# EXERCISE DATA
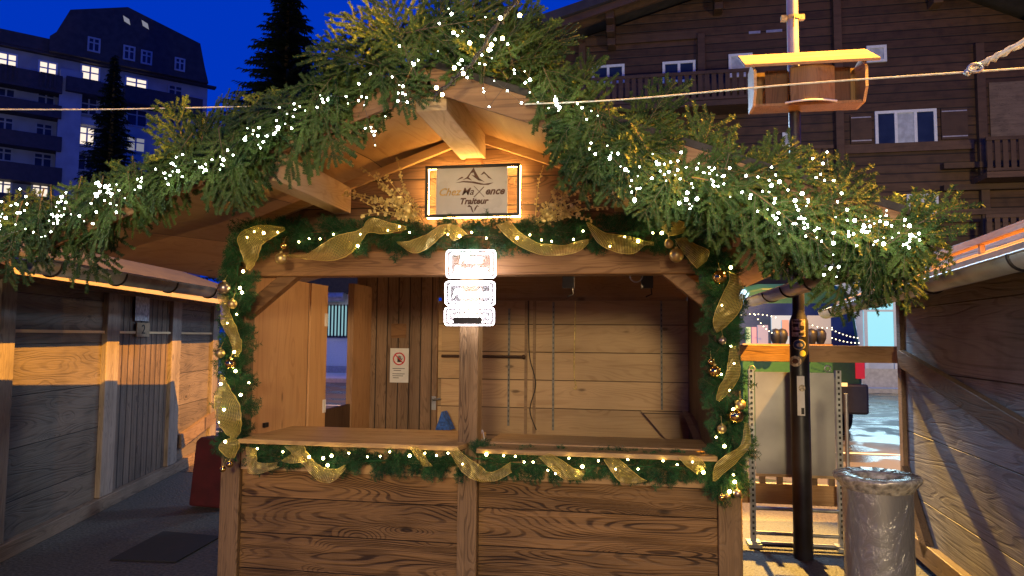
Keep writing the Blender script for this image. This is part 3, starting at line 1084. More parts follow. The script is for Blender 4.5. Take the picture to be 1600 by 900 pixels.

...

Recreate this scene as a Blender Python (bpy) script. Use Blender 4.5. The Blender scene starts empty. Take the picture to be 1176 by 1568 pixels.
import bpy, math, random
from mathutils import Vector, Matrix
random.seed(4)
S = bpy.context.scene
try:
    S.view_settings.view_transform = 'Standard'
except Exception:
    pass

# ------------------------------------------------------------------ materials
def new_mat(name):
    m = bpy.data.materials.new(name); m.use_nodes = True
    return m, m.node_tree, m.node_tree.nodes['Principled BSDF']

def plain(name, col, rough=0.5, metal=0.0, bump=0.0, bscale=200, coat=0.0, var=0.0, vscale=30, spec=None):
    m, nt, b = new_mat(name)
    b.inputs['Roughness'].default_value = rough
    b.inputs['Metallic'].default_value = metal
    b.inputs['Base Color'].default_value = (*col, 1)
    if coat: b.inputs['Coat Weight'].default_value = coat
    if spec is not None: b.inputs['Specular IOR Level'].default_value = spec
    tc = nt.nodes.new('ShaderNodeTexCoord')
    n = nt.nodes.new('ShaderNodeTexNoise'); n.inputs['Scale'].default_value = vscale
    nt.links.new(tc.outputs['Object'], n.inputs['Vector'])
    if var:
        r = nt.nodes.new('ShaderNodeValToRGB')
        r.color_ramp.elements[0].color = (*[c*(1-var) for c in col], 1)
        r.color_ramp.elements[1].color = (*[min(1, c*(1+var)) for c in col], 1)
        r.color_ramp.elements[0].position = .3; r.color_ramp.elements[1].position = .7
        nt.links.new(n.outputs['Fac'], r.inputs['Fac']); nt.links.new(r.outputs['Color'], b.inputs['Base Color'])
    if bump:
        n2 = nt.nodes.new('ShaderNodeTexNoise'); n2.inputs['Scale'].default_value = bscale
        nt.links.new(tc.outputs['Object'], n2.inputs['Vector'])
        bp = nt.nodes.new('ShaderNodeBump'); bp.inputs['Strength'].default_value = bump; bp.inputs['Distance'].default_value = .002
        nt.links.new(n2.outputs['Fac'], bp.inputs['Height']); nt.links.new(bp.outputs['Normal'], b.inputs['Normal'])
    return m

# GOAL
Your answer should be only the number of lines that hold the word "picture".

# OUTPUT BELOW
2